If you just mention the scar briefly in a description of the character's appearance, I don't think you have any obligation to explain its origins. However, if the scar is mentioned more than once, the reader will begin to expect that the scar is important to the story. If scar is not important to the story, you need to explain so that the reader won't feel like it is a loose end.

For example, in my novel A Man Called Outlaw, one of my main characters had a habit of rubbing a scar on his thumb whenever he was thinking. The scar had no importance in the story; it was merely the result of a barb-wire cut. However, I had several readers who, after reading the first several chapters, thought that the scar was an important clue to the character's past. Since I obviously didn't want the readers to have this mistaken impression, I had to go back and indicate the scar's origins before the book went to print.

Naomi Musch
06-25-2007, 04:05 PM
This just in from the July issue of the Writer magazine; in an article by acclaimed novelist Anne Perry, she says, "Try to key your descriptions to one or two features, an emotional sketch, an impression, not a photographic portrait from which characters could be identified on a police blotter. Shape and coloring can be less important than expression, or one outstanding feature." She mentions using "some" physical description of a character the first time a reader meets him. Later, she says that you are best off showing a great deal about a character "by his reactions to a situation . . . emotions, weaknesses, strengths, bigotries . . ." and that "showing another character's reation to the same situation can highlight the contrast between them powerfully, subtly, delicately."

I thought this was really good advice. Sometimes we are so afraid that the reader is not seeing the character as we see him, that we want to over-describe them physically instead of letting their emotions, or subtle little images (impressions) about their character help in defining what they look like.

VWeathers
06-25-2007, 05:29 PM
So less is more. Makes sense.

Pinecone Tortoi
06-25-2007, 08:50 PM
Awaaaah!! Things happened in reveeeeeerse!

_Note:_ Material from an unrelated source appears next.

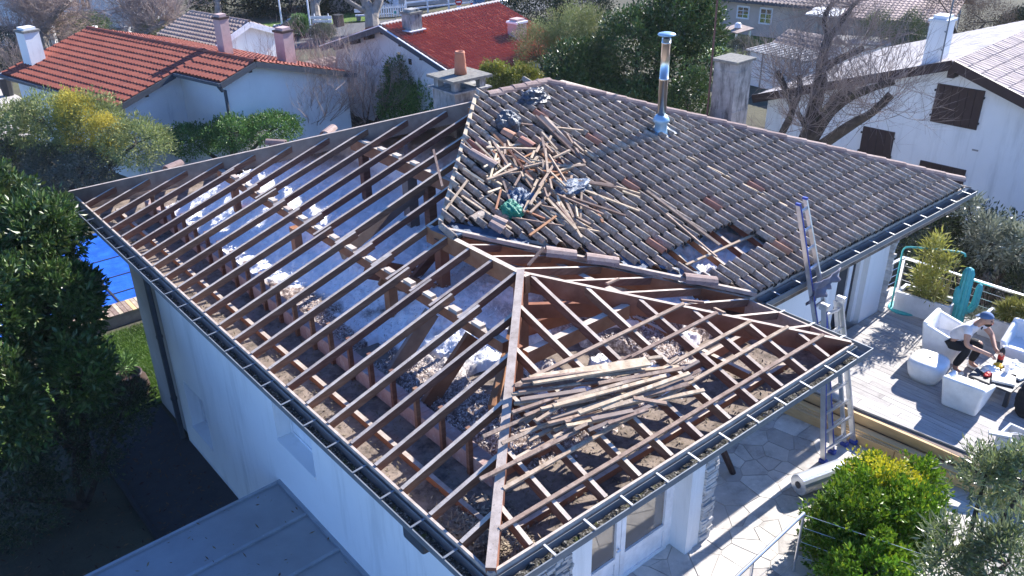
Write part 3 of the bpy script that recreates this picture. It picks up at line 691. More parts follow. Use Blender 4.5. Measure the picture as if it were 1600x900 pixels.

I know I already said I drafted my characters, fleshed 'em out and maybe sketched 'em later... but I was toying with a new style a few days ago and thought I'd try something for some competition and WHATCHAKNOW, I get three funky new characters come plant themselves on the page.

Why am I flipping out like this? This hasn't happened before. I'm not entirely sure what to do about it. I can't think of a time when I've drawn something without at least a hazy idea of the intended result already in mind. Sure, things rarely turn out exactly the way I want 'em to - but at least then I had SOME idea of what I was aiming for! These just HAPPENED. They came suddenly, unexpectedly and at a much higher level of sketching skill than I can usually pull off. Unfortunately, they've just shoved my main WIP onto the backburner while I have a little party figuring out the backstory for these three.

I'm so happy with them! Look like hours of fun ahead. I don't know where they came from, but now they're here, I wanna tie 'em up to make sure they don't just leave again! Bah, no need for ropes, I've got 'em on paper! They ain't going anywhere!

Erm... hmm. Seem to have tripped out a bit here. Well... this was unexpected. And at least somewhat on topic. Has anyone else ever had something like this happen? I know there's a few other arty types out there.

Surprised and excited,

Piney.

Tarin
06-26-2007, 01:10 PM
@Piney: Hey, that's great! It's awesome when that kind of thing happens.!thumbsup!

mel3
06-26-2007, 06:22 PM
I'll hopefully fill in a bit more about what they look like later and actually draw pictures of them... which may or may not change my visualisation of them. I'm not that skilled at drawing distinctly different characters and it's generally easier to change a mental image to match a drawing than a drawing to match a mental image.

Anyone else draw their characters?

Piney.

Me too. I know its weird but I stroyboard my book. I put my characters into a a little homemade comic strip and it really helps me to write afterwards. I find drawing the character and scenarios helps to capture the atmosphere properly in my mind which I can then convert to words.
My geeky little habit :p

VWeathers
06-29-2007, 11:46 AM
I wish I could draw people. It would be helpful.